— start MATERIAL PROVIDED —

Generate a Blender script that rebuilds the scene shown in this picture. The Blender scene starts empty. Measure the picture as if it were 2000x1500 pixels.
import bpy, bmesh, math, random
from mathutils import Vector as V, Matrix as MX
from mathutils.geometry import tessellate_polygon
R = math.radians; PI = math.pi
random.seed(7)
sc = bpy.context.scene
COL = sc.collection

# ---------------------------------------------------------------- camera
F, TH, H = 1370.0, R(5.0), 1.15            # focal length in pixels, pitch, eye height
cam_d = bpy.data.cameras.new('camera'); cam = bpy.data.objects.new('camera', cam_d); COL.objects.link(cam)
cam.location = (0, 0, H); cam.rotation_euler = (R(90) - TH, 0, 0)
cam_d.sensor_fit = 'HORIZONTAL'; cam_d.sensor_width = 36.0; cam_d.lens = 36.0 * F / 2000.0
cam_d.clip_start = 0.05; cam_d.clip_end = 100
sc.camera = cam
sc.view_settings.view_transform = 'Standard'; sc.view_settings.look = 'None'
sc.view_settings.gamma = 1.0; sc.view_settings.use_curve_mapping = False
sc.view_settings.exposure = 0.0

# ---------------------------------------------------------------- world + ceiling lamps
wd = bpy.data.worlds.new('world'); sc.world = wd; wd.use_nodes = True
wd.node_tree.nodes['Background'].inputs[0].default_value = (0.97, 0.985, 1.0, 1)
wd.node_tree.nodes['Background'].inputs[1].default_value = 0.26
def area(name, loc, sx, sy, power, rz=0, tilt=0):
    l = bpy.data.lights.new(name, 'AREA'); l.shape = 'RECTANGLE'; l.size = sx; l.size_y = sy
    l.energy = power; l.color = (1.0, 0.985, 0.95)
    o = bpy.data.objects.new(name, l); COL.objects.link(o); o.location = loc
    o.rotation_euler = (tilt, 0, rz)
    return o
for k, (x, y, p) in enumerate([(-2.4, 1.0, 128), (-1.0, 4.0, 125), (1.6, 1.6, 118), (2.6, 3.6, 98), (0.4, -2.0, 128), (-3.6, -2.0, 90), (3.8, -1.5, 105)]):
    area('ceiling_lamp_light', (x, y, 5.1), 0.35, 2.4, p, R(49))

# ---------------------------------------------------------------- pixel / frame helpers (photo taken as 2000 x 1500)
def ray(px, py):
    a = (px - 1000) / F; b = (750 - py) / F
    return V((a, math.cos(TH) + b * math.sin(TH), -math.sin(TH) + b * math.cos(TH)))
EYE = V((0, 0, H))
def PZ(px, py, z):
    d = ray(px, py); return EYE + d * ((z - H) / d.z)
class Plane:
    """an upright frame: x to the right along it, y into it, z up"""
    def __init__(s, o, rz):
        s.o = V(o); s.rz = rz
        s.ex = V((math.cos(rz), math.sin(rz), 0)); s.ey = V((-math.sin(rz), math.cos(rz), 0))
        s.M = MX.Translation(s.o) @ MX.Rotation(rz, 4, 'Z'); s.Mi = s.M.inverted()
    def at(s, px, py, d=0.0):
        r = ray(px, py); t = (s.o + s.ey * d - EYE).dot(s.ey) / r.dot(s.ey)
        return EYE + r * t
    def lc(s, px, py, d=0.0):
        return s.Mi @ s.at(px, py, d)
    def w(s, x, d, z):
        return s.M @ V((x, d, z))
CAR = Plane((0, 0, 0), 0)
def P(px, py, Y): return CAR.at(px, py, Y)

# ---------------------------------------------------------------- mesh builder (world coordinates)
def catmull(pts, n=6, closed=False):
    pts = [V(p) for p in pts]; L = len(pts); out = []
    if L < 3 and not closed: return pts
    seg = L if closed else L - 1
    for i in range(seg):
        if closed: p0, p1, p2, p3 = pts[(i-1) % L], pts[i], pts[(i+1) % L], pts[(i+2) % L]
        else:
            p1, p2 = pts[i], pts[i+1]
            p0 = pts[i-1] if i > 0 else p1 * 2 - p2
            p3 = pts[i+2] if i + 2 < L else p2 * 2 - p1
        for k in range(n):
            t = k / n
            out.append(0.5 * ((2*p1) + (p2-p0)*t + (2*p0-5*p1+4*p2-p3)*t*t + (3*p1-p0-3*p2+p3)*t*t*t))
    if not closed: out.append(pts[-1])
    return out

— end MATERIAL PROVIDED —

* **INSTRUCTION**
Only the lines from the beginning of the material to the line containing "COL = sc.collection" should be echoed, verbatim and in full.

* **ANSWER BELOW**
Generate a Blender script that rebuilds the scene shown in this picture. The Blender scene starts empty. Measure the picture as if it were 2000x1500 pixels.
import bpy, bmesh, math, random
from mathutils import Vector as V, Matrix as MX
from mathutils.geometry import tessellate_polygon
R = math.radians; PI = math.pi
random.seed(7)
sc = bpy.context.scene
COL = sc.collection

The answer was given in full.